>> begin

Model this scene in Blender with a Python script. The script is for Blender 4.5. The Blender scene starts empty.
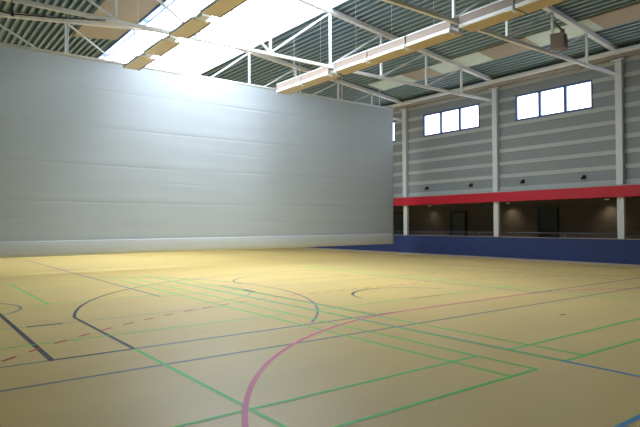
import bpy, bmesh, math, random
from mathutils import Vector, Matrix
random.seed(7)
scn = bpy.context.scene
COL = scn.collection

# ------------------------------------------------------------------ materials
def mat(name, col, rough=0.6, metal=0.0, noise=0.0, nscale=4.0, bump=0.0, bscale=40.0, spec=0.5, stretch=None):
    m = bpy.data.materials.new(name); m.use_nodes = True
    nt = m.node_tree; b = nt.nodes['Principled BSDF']
    b.inputs['Base Color'].default_value = (*col, 1)
    b.inputs['Roughness'].default_value = rough
    b.inputs['Metallic'].default_value = metal
    b.inputs['Specular IOR Level'].default_value = spec
    tc = nt.nodes.new('ShaderNodeTexCoord')
    mp = nt.nodes.new('ShaderNodeMapping'); nt.links.new(tc.outputs['Object'], mp.inputs['Vector'])
    if stretch: mp.inputs['Scale'].default_value = stretch
    n = nt.nodes.new('ShaderNodeTexNoise'); n.inputs['Scale'].default_value = nscale; n.inputs['Detail'].default_value = 5
    nt.links.new(mp.outputs['Vector'], n.inputs['Vector'])
    r = nt.nodes.new('ShaderNodeMapRange')
    r.inputs['To Min'].default_value = 1 - noise; r.inputs['To Max'].default_value = 1 + noise
    nt.links.new(n.outputs['Fac'], r.inputs['Value'])
    mul = nt.nodes.new('ShaderNodeVectorMath'); mul.operation = 'SCALE'
    mul.inputs[0].default_value = col
    nt.links.new(r.outputs['Result'], mul.inputs['Scale'])
    nt.links.new(mul.outputs['Vector'], b.inputs['Base Color'])
    if bump:
        n2 = nt.nodes.new('ShaderNodeTexNoise'); n2.inputs['Scale'].default_value = bscale
        nt.links.new(mp.outputs['Vector'], n2.inputs['Vector'])
        bp = nt.nodes.new('ShaderNodeBump'); bp.inputs['Strength'].default_value = bump
        nt.links.new(n2.outputs['Fac'], bp.inputs['Height']); nt.links.new(bp.outputs['Normal'], b.inputs['Normal'])
    return m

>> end

◆ YOUR TASK: Output exactly the span of lines from the top of the listing through the line holding "COL = scn.collection", and leave every picture out.

◆ CORRECT OUTPUT:
Model this scene in Blender with a Python script. The script is for Blender 4.5. The Blender scene starts empty.
import bpy, bmesh, math, random
from mathutils import Vector, Matrix
random.seed(7)
scn = bpy.context.scene
COL = scn.collection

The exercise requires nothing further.